If litotes occurs in 3:18 and in 5:24, then John’s Gospel contributes more concerning the “doctrine of justification” than ordinarily recognized. For what John affirms in these two passages is not simply that believers “are not condemned” or “do not come into condemnation.” Rather, by way of litotes these affirmations exploit the emphatic use of understatement to affirm the positive by negating its opposite. So Jesus is emphatically affirming that his coming brings forward the verdict of the last day so that already the verdict of justification is being announced through the gospel to everyone who believes in him.

Jesus announces, “And this is the verdict: the Light came into the world, and people loved darkness rather than the Light, for their deeds were evil” (John 3:19). So, in Christ, God already brings judgment to bear upon the world. The divine verdict of the last day is in, for the gospel is God’s announcement of his verdict ahead of the coming day of resurrection and judgment. As the cross of Christ Jesus portrays judgment’s condemnation on that impending last day, so his vacated tomb depicts the last day’s resurrection of life. Judgment, God’s wrath upon Christ on the cross condemned for others, and resurrection, God’s vindicating him by raising him from the tomb, constitute the in-breaking of God’s last day acts into the present age, both now bestowed to Christ’s believers in anticipation of the age to come.

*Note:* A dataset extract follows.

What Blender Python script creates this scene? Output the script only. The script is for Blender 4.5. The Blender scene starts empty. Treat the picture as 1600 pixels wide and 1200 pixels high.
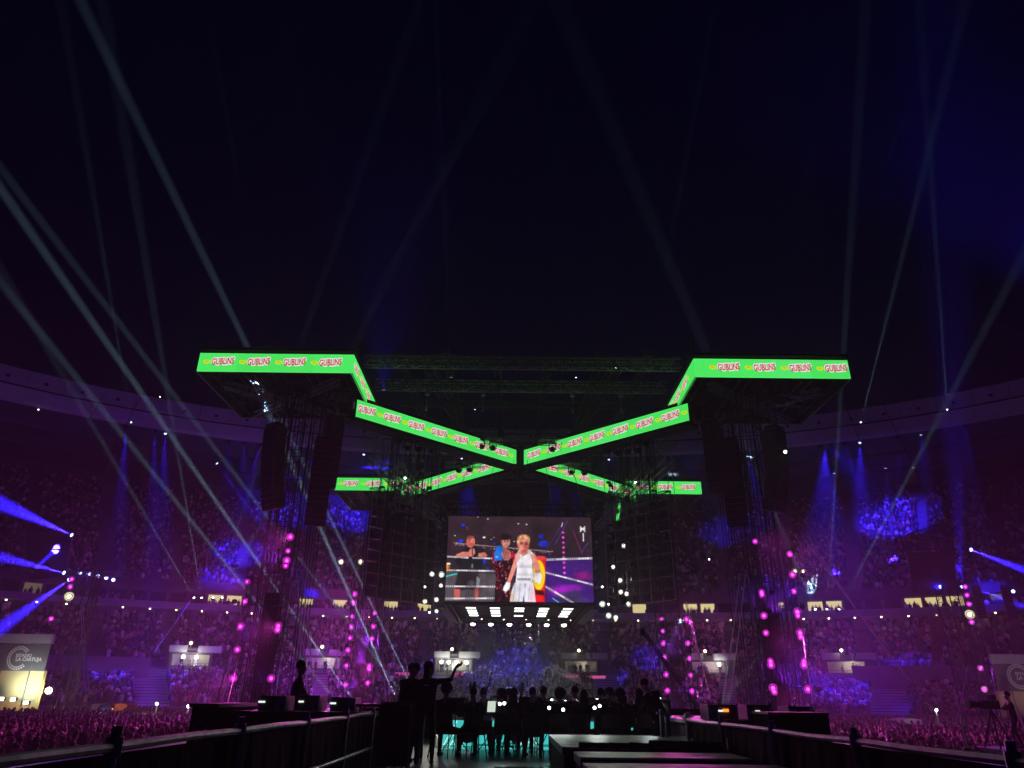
import bpy, bmesh, math, random
import numpy as np
from mathutils import Vector, Matrix

random.seed(7)
rng = np.random.default_rng(7)
S = bpy.context.scene
C = S.collection
R = math.radians

# ------------------------------------------------------------------ camera
F_PX = 1109.0
PITCH, ROLL = R(23.8), R(0.65)
EYE = Vector((0.0, 0.0, 3.2))
fw = Vector((0, math.cos(PITCH), math.sin(PITCH)))
up0 = Vector((0, -math.sin(PITCH), math.cos(PITCH)))
rt = Vector((1, 0, 0)) * math.cos(ROLL) + up0 * math.sin(ROLL)
up = up0 * math.cos(ROLL) - Vector((1, 0, 0)) * math.sin(ROLL)
cam = bpy.data.objects.new('camera', bpy.data.cameras.new('camera'))
C.objects.link(cam)
cam.data.lens = 36.0 * F_PX / 1600.0
cam.data.clip_start = 0.05
cam.data.clip_end = 800.0
cam.matrix_world = Matrix(((rt.x, up.x, -fw.x, EYE.x), (rt.y, up.y, -fw.y, EYE.y), (rt.z, up.z, -fw.z, EYE.z), (0, 0, 0, 1)))
S.camera = cam

# ------------------------------------------------------------------ night sky, exposure, render options
W = bpy.data.worlds.new('World')
S.world = W
W.use_nodes = True
_bg = W.node_tree.nodes['Background']
_sky = W.node_tree.nodes.new('ShaderNodeTexSky')
_sky.sky_type = 'NISHITA'
_sky.sun_disc = False
_sky.sun_elevation = R(-4.0)
_sky.sun_rotation = R(190)
_tint = W.node_tree.nodes.new('ShaderNodeMix')
_tint.data_type = 'RGBA'
_tint.blend_type = 'MULTIPLY'
_tint.inputs['Factor'].default_value = 1.0
_tint.inputs['B'].default_value = (0.05, 0.05, 1.6, 1)
W.node_tree.links.new(_sky.outputs[0], _tint.inputs['A'])
W.node_tree.links.new(_tint.outputs['Result'], _bg.inputs[0])
_bg.inputs[1].default_value = 0.15
S.view_settings.view_transform = 'Standard'
S.view_settings.look = 'None'
S.view_settings.exposure = 0.0
S.view_settings.gamma = 1.0
S.view_settings.use_curve_mapping = False
S.render.engine = 'CYCLES'
S.cycles.use_denoising = True
S.cycles.volume_bounces = 0
S.cycles.max_bounces = 4
S.cycles.diffuse_bounces = 2
S.cycles.glossy_bounces = 2
S.cycles.sample_clamp_indirect = 4.0

# ------------------------------------------------------------------ pixel helpers (photograph 1600 x 1200)
def ray(px, py):
    d = fw + rt * ((px - 800.0) / F_PX) + up * ((600.0 - py) / F_PX)
    return d / d.y
def at(px, py, Y):
    return EYE + ray(px, py) * Y
def px_of(p):
    d = Vector(p) - EYE
    z = d.dot(fw)
    return 800 + F_PX * d.dot(rt) / z, 600 - F_PX * d.dot(up) / z

# ------------------------------------------------------------------ materials
def mat(name, col, rough=0.6, metal=0.0, vary=0.25, scale=3.0, spec=None, bump=0.0):
    m = bpy.data.materials.new(name)
    m.use_nodes = True
    nt = m.node_tree
    b = nt.nodes['Principled BSDF']
    b.inputs['Roughness'].default_value = rough
    b.inputs['Metallic'].default_value = metal
    if spec is not None:
        b.inputs['Specular IOR Level'].default_value = spec
    tc = nt.nodes.new('ShaderNodeTexCoord')
    n = nt.nodes.new('ShaderNodeTexNoise')
    n.inputs['Scale'].default_value = scale
    n.inputs['Detail'].default_value = 4
    nt.links.new(tc.outputs['Object'], n.inputs['Vector'])
    r = nt.nodes.new('ShaderNodeValToRGB')
    r.color_ramp.elements[0].position = 0.3
    r.color_ramp.elements[1].position = 0.7
    r.color_ramp.elements[0].color = (*[c * (1 - vary) for c in col], 1)
    r.color_ramp.elements[1].color = (*[min(1, c * (1 + vary)) for c in col], 1)
    nt.links.new(n.outputs['Fac'], r.inputs['Fac'])
    nt.links.new(r.outputs['Color'], b.inputs['Base Color'])
    if bump:
        bp = nt.nodes.new('ShaderNodeBump')
        bp.inputs['Strength'].default_value = bump
        bp.inputs['Distance'].default_value = 0.05
        nt.links.new(n.outputs['Fac'], bp.inputs['Height'])
        nt.links.new(bp.outputs['Normal'], b.inputs['Normal'])
    return m

def emit(name, col, strength, sample='NONE'):
    m = bpy.data.materials.new(name)
    m.use_nodes = True
    b = m.node_tree.nodes['Principled BSDF']
    b.inputs['Base Color'].default_value = (0.02, 0.02, 0.02, 1)
    b.inputs['Roughness'].default_value = 0.4
    b.inputs['Emission Color'].default_value = (*col, 1)
    b.inputs['Emission Strength'].default_value = strength
    m.cycles.emission_sampling = sample
    return m

def attr_mat(name, rough=0.8):
    m = bpy.data.materials.new(name)
    m.use_nodes = True
    nt = m.node_tree
    b = nt.nodes['Principled BSDF']
    b.inputs['Roughness'].default_value = rough
    a = nt.nodes.new('ShaderNodeAttribute')
    a.attribute_name = 'Col'
    nt.links.new(a.outputs['Color'], b.inputs['Base Color'])
    return m

def random_mat(name, cols, rough=0.8):
    """clothing whose dye differs from person to person"""
    m = bpy.data.materials.new(name)
    m.use_nodes = True
    nt = m.node_tree
    b = nt.nodes['Principled BSDF']
    b.inputs['Roughness'].default_value = rough
    oi = nt.nodes.new('ShaderNodeObjectInfo')
    r = nt.nodes.new('ShaderNodeValToRGB')
    r.color_ramp.interpolation = 'CONSTANT'
    while len(r.color_ramp.elements) < len(cols):
        r.color_ramp.elements.new(0.5)
    for i, c in enumerate(cols):
        r.color_ramp.elements[i].position = i / len(cols)
        r.color_ramp.elements[i].color = (*c, 1)
    nt.links.new(oi.outputs['Random'], r.inputs['Fac'])
    nt.links.new(r.outputs['Color'], b.inputs['Base Color'])
    return m

M = dict(
    concrete=mat('concrete', (0.27, 0.26, 0.26), 0.85, vary=0.2, scale=0.6, bump=0.2),
    step=mat('seat_row_concrete', (0.13, 0.125, 0.13), 0.9, vary=0.25, scale=0.8),
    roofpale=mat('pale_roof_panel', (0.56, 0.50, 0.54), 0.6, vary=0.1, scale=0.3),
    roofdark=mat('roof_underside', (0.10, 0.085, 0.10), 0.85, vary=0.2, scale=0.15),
    groove=mat('groove', (0.03, 0.03, 0.03), 0.8),
    darkwall=mat('dark_wall', (0.09, 0.08, 0.09), 0.8, vary=0.2, scale=0.4),
    midwall=mat('painted_wall', (0.20, 0.18, 0.20), 0.8, vary=0.15, scale=0.4),
    ground=mat('pitch_cover', (0.05, 0.05, 0.05), 0.8, scale=0.5),
    alu=mat('aluminium', (0.45, 0.45, 0.47), 0.35, 0.9, vary=0.2),
    trussdark=mat('black_truss_steel', (0.035, 0.035, 0.038), 0.45, 0.5, vary=0.3),
    black=mat('matt_black', (0.012, 0.012, 0.013), 0.7),
    blackpaint=mat('black_paint', (0.02, 0.02, 0.022), 0.45),
    cloth=mat('black_cloth', (0.016, 0.015, 0.017), 0.95, vary=0.4, scale=6, spec=0.1),
    speaker=mat('speaker_grille', (0.022, 0.022, 0.024), 0.6, vary=0.3, scale=14),
    speakerside=mat('speaker_side', (0.05, 0.046, 0.048), 0.55),
    ledback=mat('led_cabinet_back', (0.045, 0.045, 0.05), 0.55, 0.3, vary=0.3, scale=1.2),
    deck=mat('stage_deck', (0.03, 0.03, 0.032), 0.4, vary=0.4, scale=2.5),
    board=mat('worn_plywood', (0.42, 0.39, 0.36), 0.5, vary=0.5, scale=3.5),
    rail=mat('barrier_rail', (0.30, 0.29, 0.31), 0.42, 0.8, vary=0.35, scale=9),
    steel=mat('galvanised_steel', (0.35, 0.35, 0.36), 0.45, 0.8, vary=0.3, scale=8),
    halo_dish=mat('frosted_halo_dish', (0.75, 0.74, 0.75), 0.6, vary=0.03),  # for the dishes added round lamps to imitate their glow
    cable=mat('guy_cable', (0.5, 0.48, 0.5), 0.4, 0.6),
    yellowwall=mat('ochre_wall', (0.62, 0.48, 0.22), 0.8, vary=0.08, scale=0.5),
    white=mat('white_sign', (0.75, 0.75, 0.74), 0.6, vary=0.05),
    sign=mat('grey_sign', (0.42, 0.40, 0.43), 0.6, vary=0.06),
    greybanner=mat('grey_banner', (0.13, 0.13, 0.135), 0.8, vary=0.08),
    skin=mat('skin', (0.40, 0.25, 0.19), 0.55, vary=0.08),
    hair=mat('dark_hair', (0.02, 0.014, 0.011), 0.6),
    suit=mat('black_clothes', (0.016, 0.016, 0.018), 0.85),
    jeans=mat('dark_jeans', (0.025, 0.028, 0.04), 0.85),
    wood=mat('varnished_wood', (0.22, 0.075, 0.025), 0.3, vary=0.3, scale=8),
    darkwood=mat('ebony', (0.02, 0.015, 0.012), 0.3),
    paper=mat('sheet_paper', (0.75, 0.74, 0.70), 0.8, vary=0.04),
    crowd=attr_mat('crowd_clothes_and_skin'),
    case=mat('flight_case', (0.05, 0.05, 0.055), 0.5),
    palecase=mat('pale_case_end', (0.42, 0.40, 0.43), 0.5),
    green=emit('green_led', (0.075, 0.86, 0.13), 1.0, 'AUTO'),
    green2=emit('green_led_dimmer', (0.075, 0.86, 0.13), 0.94, 'AUTO'),
    green3=emit('green_led_cooler', (0.085, 0.87, 0.16), 0.98, 'AUTO'),
    red=emit('red_led_print', (0.55, 0.004, 0.02), 1.0),
    whiteled=emit('white_led_print', (0.95, 0.80, 0.85), 1.0),
    yellowled=emit('lime_led_print', (0.45, 0.85, 0.02), 1.0),
    orangeled=emit('orange_led_print', (0.75, 0.42, 0.02), 1.0),
    teal=emit('teal_led', (0.05, 0.55, 0.52), 1.0, 'AUTO'),
    tealline=emit('pale_led_line', (0.75, 0.95, 0.80), 1.1),
    lens_mag=emit('magenta_lens', (1.0, 0.035, 0.85), 6.0),
    lens_white=emit('white_lens', (0.95, 1.0, 0.85), 9.0),
    lens_warm=emit('warm_lens', (1.0, 0.88, 0.45), 9.0),
    lens_blue=emit('blue_lens', (0.35, 0.40, 1.0), 6.0),
    lens_cool=emit('cool_lens', (0.85, 0.95, 1.0), 8.0),
    lens_pink=emit('pinkish_lens', (0.9, 0.2, 0.35), 0.8),
    lens_orange=emit('orange_lens', (1.0, 0.55, 0.2), 3.0),
    panelwhite=emit('white_rig_panel', (0.95, 1.0, 0.95), 3.0, 'AUTO'),
    window_lit=emit('lit_window', (0.66, 0.55, 0.24), 1.1),
    window_dim=emit('dim_window', (0.30, 0.24, 0.13), 0.35),
    window_dark=mat('dark_window', (0.02, 0.02, 0.025), 0.1),
    display=emit('amp_display', (0.8, 0.9, 0.8), 1.2),
    display_orange=emit('orange_display', (1.0, 0.25, 0.03), 1.6),
    pinktext=emit('pink_led_text', (0.85, 0.10, 0.40), 0.7),
    phone=emit('warm_tablet', (0.85, 0.62, 0.16), 0.9),
)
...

Therefore, according to John’s Gospel, as Jesus proclaims the good news of the kingdom, he announces in advance the two verdicts of God’s final judgment—“resurrection of life” and “resurrection of condemnation” (John 5:29). So, “not condemned” and eternal life already belong to everyone united with the Son of God through belief. All the blessings and powers of the coming age which we already foretaste are secured by Christ’s crucifixion and resurrection. Everyone who believes in God’s Son stands justified already in advance for already they have eternal life ahead of the last day. On the other hand, everyone who does not believe in God’s Son stands condemned already (3:18, 36). “The one who disobeys the Son shall not see life” (ὁ ἀπειθῶν τῷ υἱῷ οὐκ ὄψεται ζωήν, 3:36), by way of litotes effectively means “shall most assuredly see death” or “shall certainly perish” in the coming age. Yet, God’s last day verdict of wrath is not remote, for already it remains upon the disobedient (3:36). Advance announcement of these two verdicts—justified or condemned—is gracious because, while the criterion of God’s judgment now is inviolable and will not change in the last day, God has not yet issued his final verdict concerning each individual. ((Gerald Borchert rightly observes, “The idea here then is not one of a possible projected condemnation for the unbeliever but the necessity of escaping an already existing condemnation” (John 1-11 [NAC, vol. 25a’ Nashville, TN: B&H, 1996], 185).)) Rather, announcement of the final verdict awaits the coming day while God mercifully proclaims the inauguration of eternal life made effective for everyone who believes in his Son. For through the proclamation of the gospel, God beckons all to obey his Son in order to receive eternal life, the receipt of which is justification, the inverse of condemnation (3:31-36). So, in the gospel God graciously foreshadows his last day verdict of judgment, either resurrection of life or resurrection of condemnation. In this way the coming of God’s Son renders the final verdict inviolable.

Conclusion

“In the beginning was the Word, and the Word was with God, and the Word was God. This one was in the beginning with God.” John designs his whole Gospel to flow from these words because every act Jesus performs and every word he speaks are God’s deeds and words. Thus, the Fourth Gospel aptly introduces God’s Son as the Word, God’s creative Word. For as in the beginning everything that was made came into existence through the Word, so also now, new creation already begins through the same Word who became flesh, as a human dwelling among humans, as the light of life shining in sin’s darkness. For the Word’s incarnation brings his heavenly glory down to earth and his powers of the last day forward. While the Word’s glory and powers of the last day are displayed through each of his signs and their accompanying discourses, the convergence of his glory and last day powers are most fully displayed in his crucifixion and resurrection to which Jesus’ signs point. Here, divine judgment and resurrection are not only dramatically portrayed but also historically enacted. Heaven’s just verdict issues forth in Christ’s crucifixion and resurrection, for his incarnation already brings forward the two verdicts that will be issued on the last day, either resurrection of life or resurrection of condemnation.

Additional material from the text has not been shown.